> Task goal
Repeat the listing below in full, exactly as it stands.

> Information shown
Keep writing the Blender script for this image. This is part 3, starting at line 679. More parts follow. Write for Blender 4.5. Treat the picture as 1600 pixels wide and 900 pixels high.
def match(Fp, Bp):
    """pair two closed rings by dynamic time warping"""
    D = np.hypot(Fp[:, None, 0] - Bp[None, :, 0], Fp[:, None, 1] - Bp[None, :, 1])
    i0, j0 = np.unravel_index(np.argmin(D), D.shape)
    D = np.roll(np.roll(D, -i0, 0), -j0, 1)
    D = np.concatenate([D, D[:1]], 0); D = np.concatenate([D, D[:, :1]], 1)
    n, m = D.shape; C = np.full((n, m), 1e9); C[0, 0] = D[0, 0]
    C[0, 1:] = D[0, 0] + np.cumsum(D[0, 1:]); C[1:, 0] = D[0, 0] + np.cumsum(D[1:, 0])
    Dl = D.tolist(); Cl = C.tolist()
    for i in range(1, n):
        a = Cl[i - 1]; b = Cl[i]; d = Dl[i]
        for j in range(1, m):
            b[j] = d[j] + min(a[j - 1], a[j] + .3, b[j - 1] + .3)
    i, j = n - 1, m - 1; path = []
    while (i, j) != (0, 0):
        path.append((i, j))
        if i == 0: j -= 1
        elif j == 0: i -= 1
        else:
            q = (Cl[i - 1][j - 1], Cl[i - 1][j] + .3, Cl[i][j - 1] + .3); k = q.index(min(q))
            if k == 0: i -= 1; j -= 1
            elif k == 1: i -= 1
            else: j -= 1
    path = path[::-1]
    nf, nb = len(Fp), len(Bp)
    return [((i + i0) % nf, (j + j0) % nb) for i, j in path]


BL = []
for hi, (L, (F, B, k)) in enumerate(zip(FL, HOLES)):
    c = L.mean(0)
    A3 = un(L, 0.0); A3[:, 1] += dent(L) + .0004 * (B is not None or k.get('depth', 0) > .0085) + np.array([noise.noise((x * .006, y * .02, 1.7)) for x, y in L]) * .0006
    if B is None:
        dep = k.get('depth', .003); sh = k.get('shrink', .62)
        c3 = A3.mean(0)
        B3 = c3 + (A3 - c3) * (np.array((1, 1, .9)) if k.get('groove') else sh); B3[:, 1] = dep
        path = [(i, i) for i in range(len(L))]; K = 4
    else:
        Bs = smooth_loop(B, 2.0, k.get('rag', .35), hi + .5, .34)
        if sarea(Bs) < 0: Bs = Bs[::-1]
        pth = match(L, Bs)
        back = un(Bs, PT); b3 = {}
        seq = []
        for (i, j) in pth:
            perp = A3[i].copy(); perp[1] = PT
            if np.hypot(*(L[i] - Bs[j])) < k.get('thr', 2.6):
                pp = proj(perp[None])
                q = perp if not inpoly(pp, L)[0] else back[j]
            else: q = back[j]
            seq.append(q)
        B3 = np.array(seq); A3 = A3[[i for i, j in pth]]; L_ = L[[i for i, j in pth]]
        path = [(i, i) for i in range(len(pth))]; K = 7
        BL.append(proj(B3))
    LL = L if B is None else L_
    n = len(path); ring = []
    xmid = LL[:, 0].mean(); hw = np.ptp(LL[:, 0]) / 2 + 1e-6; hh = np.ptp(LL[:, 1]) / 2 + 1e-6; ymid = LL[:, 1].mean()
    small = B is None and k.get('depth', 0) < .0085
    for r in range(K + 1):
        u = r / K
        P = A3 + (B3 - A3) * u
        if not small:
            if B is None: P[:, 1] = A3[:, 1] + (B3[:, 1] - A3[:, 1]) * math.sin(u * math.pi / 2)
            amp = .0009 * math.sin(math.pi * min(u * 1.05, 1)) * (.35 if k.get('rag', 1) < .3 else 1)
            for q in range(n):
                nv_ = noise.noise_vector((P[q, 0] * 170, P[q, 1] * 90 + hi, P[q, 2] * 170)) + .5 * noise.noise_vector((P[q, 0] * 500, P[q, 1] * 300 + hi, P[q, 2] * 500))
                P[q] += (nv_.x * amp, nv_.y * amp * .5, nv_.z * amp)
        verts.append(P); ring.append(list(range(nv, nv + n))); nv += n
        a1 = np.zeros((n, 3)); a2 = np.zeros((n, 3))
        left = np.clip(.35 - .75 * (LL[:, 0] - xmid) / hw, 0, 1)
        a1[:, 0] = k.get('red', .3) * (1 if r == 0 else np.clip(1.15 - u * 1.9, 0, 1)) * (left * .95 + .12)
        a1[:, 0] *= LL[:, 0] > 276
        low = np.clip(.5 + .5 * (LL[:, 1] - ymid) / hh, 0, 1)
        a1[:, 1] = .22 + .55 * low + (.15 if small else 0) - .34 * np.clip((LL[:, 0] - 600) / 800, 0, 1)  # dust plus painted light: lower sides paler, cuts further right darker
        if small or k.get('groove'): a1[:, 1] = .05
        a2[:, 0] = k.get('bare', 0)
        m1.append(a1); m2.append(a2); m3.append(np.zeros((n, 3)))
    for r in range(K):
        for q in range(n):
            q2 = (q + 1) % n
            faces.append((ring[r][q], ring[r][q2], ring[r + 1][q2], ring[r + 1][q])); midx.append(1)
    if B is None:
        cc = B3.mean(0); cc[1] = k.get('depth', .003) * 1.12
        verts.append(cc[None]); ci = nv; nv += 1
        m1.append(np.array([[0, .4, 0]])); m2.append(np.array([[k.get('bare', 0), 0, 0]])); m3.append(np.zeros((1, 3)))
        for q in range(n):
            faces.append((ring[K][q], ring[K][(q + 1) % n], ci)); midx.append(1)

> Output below
Keep writing the Blender script for this image. This is part 3, starting at line 679. More parts follow. Write for Blender 4.5. Treat the picture as 1600 pixels wide and 900 pixels high.
def match(Fp, Bp):
    """pair two closed rings by dynamic time warping"""
    D = np.hypot(Fp[:, None, 0] - Bp[None, :, 0], Fp[:, None, 1] - Bp[None, :, 1])
    i0, j0 = np.unravel_index(np.argmin(D), D.shape)
    D = np.roll(np.roll(D, -i0, 0), -j0, 1)
    D = np.concatenate([D, D[:1]], 0); D = np.concatenate([D, D[:, :1]], 1)
    n, m = D.shape; C = np.full((n, m), 1e9); C[0, 0] = D[0, 0]
    C[0, 1:] = D[0, 0] + np.cumsum(D[0, 1:]); C[1:, 0] = D[0, 0] + np.cumsum(D[1:, 0])
    Dl = D.tolist(); Cl = C.tolist()
    for i in range(1, n):
        a = Cl[i - 1]; b = Cl[i]; d = Dl[i]
        for j in range(1, m):
            b[j] = d[j] + min(a[j - 1], a[j] + .3, b[j - 1] + .3)
    i, j = n - 1, m - 1; path = []
    while (i, j) != (0, 0):
        path.append((i, j))
        if i == 0: j -= 1
        elif j == 0: i -= 1
        else:
            q = (Cl[i - 1][j - 1], Cl[i - 1][j] + .3, Cl[i][j - 1] + .3); k = q.index(min(q))
            if k == 0: i -= 1; j -= 1
            elif k == 1: i -= 1
            else: j -= 1
    path = path[::-1]
    nf, nb = len(Fp), len(Bp)
    return [((i + i0) % nf, (j + j0) % nb) for i, j in path]


BL = []
for hi, (L, (F, B, k)) in enumerate(zip(FL, HOLES)):
    c = L.mean(0)
    A3 = un(L, 0.0); A3[:, 1] += dent(L) + .0004 * (B is not None or k.get('depth', 0) > .0085) + np.array([noise.noise((x * .006, y * .02, 1.7)) for x, y in L]) * .0006
    if B is None:
        dep = k.get('depth', .003); sh = k.get('shrink', .62)
        c3 = A3.mean(0)
        B3 = c3 + (A3 - c3) * (np.array((1, 1, .9)) if k.get('groove') else sh); B3[:, 1] = dep
        path = [(i, i) for i in range(len(L))]; K = 4
    else:
        Bs = smooth_loop(B, 2.0, k.get('rag', .35), hi + .5, .34)
        if sarea(Bs) < 0: Bs = Bs[::-1]
        pth = match(L, Bs)
        back = un(Bs, PT); b3 = {}
        seq = []
        for (i, j) in pth:
            perp = A3[i].copy(); perp[1] = PT
            if np.hypot(*(L[i] - Bs[j])) < k.get('thr', 2.6):
                pp = proj(perp[None])
                q = perp if not inpoly(pp, L)[0] else back[j]
            else: q = back[j]
            seq.append(q)
        B3 = np.array(seq); A3 = A3[[i for i, j in pth]]; L_ = L[[i for i, j in pth]]
        path = [(i, i) for i in range(len(pth))]; K = 7
        BL.append(proj(B3))
    LL = L if B is None else L_
    n = len(path); ring = []
    xmid = LL[:, 0].mean(); hw = np.ptp(LL[:, 0]) / 2 + 1e-6; hh = np.ptp(LL[:, 1]) / 2 + 1e-6; ymid = LL[:, 1].mean()
    small = B is None and k.get('depth', 0) < .0085
    for r in range(K + 1):
        u = r / K
        P = A3 + (B3 - A3) * u
        if not small:
            if B is None: P[:, 1] = A3[:, 1] + (B3[:, 1] - A3[:, 1]) * math.sin(u * math.pi / 2)
            amp = .0009 * math.sin(math.pi * min(u * 1.05, 1)) * (.35 if k.get('rag', 1) < .3 else 1)
            for q in range(n):
                nv_ = noise.noise_vector((P[q, 0] * 170, P[q, 1] * 90 + hi, P[q, 2] * 170)) + .5 * noise.noise_vector((P[q, 0] * 500, P[q, 1] * 300 + hi, P[q, 2] * 500))
                P[q] += (nv_.x * amp, nv_.y * amp * .5, nv_.z * amp)
        verts.append(P); ring.append(list(range(nv, nv + n))); nv += n
        a1 = np.zeros((n, 3)); a2 = np.zeros((n, 3))
        left = np.clip(.35 - .75 * (LL[:, 0] - xmid) / hw, 0, 1)
        a1[:, 0] = k.get('red', .3) * (1 if r == 0 else np.clip(1.15 - u * 1.9, 0, 1)) * (left * .95 + .12)
        a1[:, 0] *= LL[:, 0] > 276
        low = np.clip(.5 + .5 * (LL[:, 1] - ymid) / hh, 0, 1)
        a1[:, 1] = .22 + .55 * low + (.15 if small else 0) - .34 * np.clip((LL[:, 0] - 600) / 800, 0, 1)  # dust plus painted light: lower sides paler, cuts further right darker
        if small or k.get('groove'): a1[:, 1] = .05
        a2[:, 0] = k.get('bare', 0)
        m1.append(a1); m2.append(a2); m3.append(np.zeros((n, 3)))
    for r in range(K):
        for q in range(n):
            q2 = (q + 1) % n
            faces.append((ring[r][q], ring[r][q2], ring[r + 1][q2], ring[r + 1][q])); midx.append(1)
    if B is None:
        cc = B3.mean(0); cc[1] = k.get('depth', .003) * 1.12
        verts.append(cc[None]); ci = nv; nv += 1
        m1.append(np.array([[0, .4, 0]])); m2.append(np.array([[k.get('bare', 0), 0, 0]])); m3.append(np.zeros((1, 3)))
        for q in range(n):
            faces.append((ring[K][q], ring[K][(q + 1) % n], ci)); midx.append(1)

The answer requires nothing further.